Getting Messy in the Archive at LA's Art Book Fair
Briefly

Getting Messy in the Archive at LA's Art Book Fair
"Printed Matter's Los Angeles Art Book Fair returned to the Art Center College of Design last night with over 250 exhibitors - slightly scaled back from over 300 last year - roughly a fifth of whom were at the fair for the first time. Among the lavish monographs and eye-popping, risograph-printed zines, the archive was a common thread. Publications excavated and remixed appropriated media, collapsing time and giving historical ephemera contemporary relevance across the fair's 13th edition, which runs through the weekend."
""Clothe All Animals for the Sake of Decency!" declared a sign worn by David Senior, a librarian at the San Francisco Museum of Modern Art, who stood at the entrance to the fair on opening day, Thursday, May 7. He was a walking advertisement for Inside SINA: The Society for Indecency to Naked Animals, edited by Andrew Lampert and published by J&L Books in New York this year. The well-researched book chronicles an early-1960s hoax perpetrated by Alan Abel, who invented the satirical organization that expressed moral outrage over animal nudity."
"RVB Books from France featured MAN (2025) by Erik Kessels and Karel de Mulder, a thick compendium of vintage photographs that feature a central male figure flanked by women on either side. In a cheeky subversion of male subjectivity, the man always appears in the book gutter, where the two pages meet, squeezed nearly out of existence."
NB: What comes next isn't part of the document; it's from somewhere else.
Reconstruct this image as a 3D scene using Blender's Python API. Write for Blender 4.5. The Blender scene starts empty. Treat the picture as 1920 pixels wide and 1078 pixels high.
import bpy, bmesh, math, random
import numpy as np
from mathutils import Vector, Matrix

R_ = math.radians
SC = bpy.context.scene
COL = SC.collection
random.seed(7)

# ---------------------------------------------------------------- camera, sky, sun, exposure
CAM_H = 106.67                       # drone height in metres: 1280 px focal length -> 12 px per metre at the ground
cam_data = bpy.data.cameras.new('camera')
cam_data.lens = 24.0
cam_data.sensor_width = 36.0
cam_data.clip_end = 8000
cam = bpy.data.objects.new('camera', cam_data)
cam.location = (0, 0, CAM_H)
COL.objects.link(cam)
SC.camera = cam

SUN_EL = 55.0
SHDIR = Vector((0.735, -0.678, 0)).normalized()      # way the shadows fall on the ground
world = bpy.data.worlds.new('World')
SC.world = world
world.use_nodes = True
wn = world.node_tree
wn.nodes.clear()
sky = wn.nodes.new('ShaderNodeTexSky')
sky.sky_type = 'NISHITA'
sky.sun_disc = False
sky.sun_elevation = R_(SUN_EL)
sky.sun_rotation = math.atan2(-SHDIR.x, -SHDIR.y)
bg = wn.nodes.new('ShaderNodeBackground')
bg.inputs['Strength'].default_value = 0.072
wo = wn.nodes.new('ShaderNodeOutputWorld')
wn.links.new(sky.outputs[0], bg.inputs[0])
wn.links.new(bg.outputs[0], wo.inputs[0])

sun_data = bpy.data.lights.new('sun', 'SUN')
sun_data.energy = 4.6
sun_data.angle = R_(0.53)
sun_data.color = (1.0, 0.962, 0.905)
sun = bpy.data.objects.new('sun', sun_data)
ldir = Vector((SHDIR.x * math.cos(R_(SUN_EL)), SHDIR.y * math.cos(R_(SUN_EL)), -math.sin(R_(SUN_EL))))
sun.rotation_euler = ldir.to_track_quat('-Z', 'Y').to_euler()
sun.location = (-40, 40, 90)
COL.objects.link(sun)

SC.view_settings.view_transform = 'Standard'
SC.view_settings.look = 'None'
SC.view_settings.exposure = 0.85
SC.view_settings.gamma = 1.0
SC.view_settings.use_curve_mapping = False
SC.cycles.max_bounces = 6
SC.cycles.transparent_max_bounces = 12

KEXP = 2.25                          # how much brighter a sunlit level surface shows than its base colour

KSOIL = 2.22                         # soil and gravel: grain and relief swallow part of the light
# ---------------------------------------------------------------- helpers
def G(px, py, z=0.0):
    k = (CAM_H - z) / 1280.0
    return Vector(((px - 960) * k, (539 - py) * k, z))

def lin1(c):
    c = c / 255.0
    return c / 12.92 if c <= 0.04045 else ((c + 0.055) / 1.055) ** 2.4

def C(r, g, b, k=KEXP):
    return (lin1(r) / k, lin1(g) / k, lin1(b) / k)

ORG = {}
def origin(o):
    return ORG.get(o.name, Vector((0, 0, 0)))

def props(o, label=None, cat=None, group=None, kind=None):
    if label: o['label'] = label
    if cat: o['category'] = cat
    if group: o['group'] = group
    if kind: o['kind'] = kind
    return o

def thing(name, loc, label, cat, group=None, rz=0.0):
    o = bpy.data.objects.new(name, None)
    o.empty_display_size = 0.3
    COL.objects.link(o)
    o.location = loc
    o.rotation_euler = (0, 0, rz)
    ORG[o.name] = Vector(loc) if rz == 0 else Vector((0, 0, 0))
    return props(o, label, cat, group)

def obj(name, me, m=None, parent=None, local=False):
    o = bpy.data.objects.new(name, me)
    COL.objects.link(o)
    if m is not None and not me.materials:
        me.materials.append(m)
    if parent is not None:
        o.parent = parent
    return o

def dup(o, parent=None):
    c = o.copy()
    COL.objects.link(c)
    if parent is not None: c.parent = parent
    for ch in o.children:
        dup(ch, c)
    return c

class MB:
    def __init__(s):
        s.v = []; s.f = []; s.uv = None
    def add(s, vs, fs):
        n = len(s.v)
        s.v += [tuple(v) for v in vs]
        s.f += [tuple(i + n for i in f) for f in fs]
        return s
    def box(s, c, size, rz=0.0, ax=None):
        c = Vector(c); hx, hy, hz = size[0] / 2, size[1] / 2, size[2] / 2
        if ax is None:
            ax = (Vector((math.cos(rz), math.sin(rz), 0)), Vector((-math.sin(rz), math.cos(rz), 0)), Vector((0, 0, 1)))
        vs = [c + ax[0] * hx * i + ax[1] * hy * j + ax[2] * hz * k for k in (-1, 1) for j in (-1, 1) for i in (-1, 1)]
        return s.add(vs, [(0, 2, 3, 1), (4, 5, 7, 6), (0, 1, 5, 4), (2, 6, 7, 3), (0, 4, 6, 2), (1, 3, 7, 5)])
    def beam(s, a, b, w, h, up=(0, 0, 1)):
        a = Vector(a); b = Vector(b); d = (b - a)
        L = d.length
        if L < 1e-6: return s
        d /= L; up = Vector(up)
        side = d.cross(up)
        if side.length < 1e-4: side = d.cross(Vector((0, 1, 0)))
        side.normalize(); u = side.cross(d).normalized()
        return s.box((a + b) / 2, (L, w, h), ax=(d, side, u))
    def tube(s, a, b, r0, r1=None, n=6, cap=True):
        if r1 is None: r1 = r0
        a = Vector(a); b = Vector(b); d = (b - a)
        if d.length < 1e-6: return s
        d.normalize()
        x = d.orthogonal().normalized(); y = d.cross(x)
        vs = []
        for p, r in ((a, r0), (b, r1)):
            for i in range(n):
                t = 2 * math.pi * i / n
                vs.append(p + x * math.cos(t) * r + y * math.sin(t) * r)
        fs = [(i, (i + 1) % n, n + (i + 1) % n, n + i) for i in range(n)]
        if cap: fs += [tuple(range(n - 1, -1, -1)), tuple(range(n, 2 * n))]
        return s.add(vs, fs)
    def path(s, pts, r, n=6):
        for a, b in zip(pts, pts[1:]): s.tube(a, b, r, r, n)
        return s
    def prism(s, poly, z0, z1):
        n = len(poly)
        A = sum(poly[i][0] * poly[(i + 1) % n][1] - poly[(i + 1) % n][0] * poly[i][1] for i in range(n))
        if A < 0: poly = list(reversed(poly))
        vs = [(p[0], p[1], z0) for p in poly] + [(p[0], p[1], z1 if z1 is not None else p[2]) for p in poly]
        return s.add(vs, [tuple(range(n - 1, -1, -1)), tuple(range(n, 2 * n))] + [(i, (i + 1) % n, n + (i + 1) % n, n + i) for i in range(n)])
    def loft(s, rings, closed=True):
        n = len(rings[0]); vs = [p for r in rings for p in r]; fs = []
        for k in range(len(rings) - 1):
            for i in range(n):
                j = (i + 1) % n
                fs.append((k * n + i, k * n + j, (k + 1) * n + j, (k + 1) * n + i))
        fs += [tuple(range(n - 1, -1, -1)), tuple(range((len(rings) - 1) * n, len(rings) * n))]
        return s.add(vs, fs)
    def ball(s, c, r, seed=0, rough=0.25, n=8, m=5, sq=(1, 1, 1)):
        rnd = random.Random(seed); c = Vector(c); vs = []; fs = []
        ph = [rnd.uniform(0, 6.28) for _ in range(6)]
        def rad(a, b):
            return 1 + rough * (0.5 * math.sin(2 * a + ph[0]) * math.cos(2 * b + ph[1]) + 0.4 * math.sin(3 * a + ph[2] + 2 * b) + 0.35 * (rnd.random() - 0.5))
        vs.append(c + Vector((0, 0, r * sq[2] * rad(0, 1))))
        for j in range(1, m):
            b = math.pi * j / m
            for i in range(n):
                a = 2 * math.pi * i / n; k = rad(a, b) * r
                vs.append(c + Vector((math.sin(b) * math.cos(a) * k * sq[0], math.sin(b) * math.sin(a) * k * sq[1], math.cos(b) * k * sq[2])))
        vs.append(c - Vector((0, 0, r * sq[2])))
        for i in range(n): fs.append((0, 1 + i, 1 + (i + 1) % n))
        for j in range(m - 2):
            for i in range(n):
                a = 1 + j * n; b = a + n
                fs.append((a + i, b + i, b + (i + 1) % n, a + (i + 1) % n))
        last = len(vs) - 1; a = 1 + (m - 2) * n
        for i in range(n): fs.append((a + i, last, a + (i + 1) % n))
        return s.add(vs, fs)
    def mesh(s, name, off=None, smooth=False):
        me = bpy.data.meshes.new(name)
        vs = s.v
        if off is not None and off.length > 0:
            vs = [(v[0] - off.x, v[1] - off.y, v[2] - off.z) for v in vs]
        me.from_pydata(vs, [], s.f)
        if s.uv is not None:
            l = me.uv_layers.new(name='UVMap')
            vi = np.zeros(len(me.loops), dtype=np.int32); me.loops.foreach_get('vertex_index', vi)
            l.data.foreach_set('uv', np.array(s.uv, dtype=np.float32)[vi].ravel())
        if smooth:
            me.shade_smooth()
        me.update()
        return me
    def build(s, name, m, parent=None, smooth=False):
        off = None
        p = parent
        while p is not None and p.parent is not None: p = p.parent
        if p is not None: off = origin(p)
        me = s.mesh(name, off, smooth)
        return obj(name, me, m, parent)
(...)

Printed Matter’s Los Angeles Art Book Fair returned to the Art Center College of Design with over 250 exhibitors, including many first-time participants. Across lavish monographs and risograph-printed zines, archives served as a common thread. Publications excavated and remixed appropriated media, collapsing time and creating contemporary relevance for historical ephemera. A sign at the entrance promoted Inside SINA: The Society for Indecency to Naked Animals, which chronicles an early-1960s hoax by Alan Abel and describes its enduring popularity. Other exhibitors presented vintage photographic compilations that subverted conventional perspectives, such as a book where the central male figure is squeezed into the gutter between pages.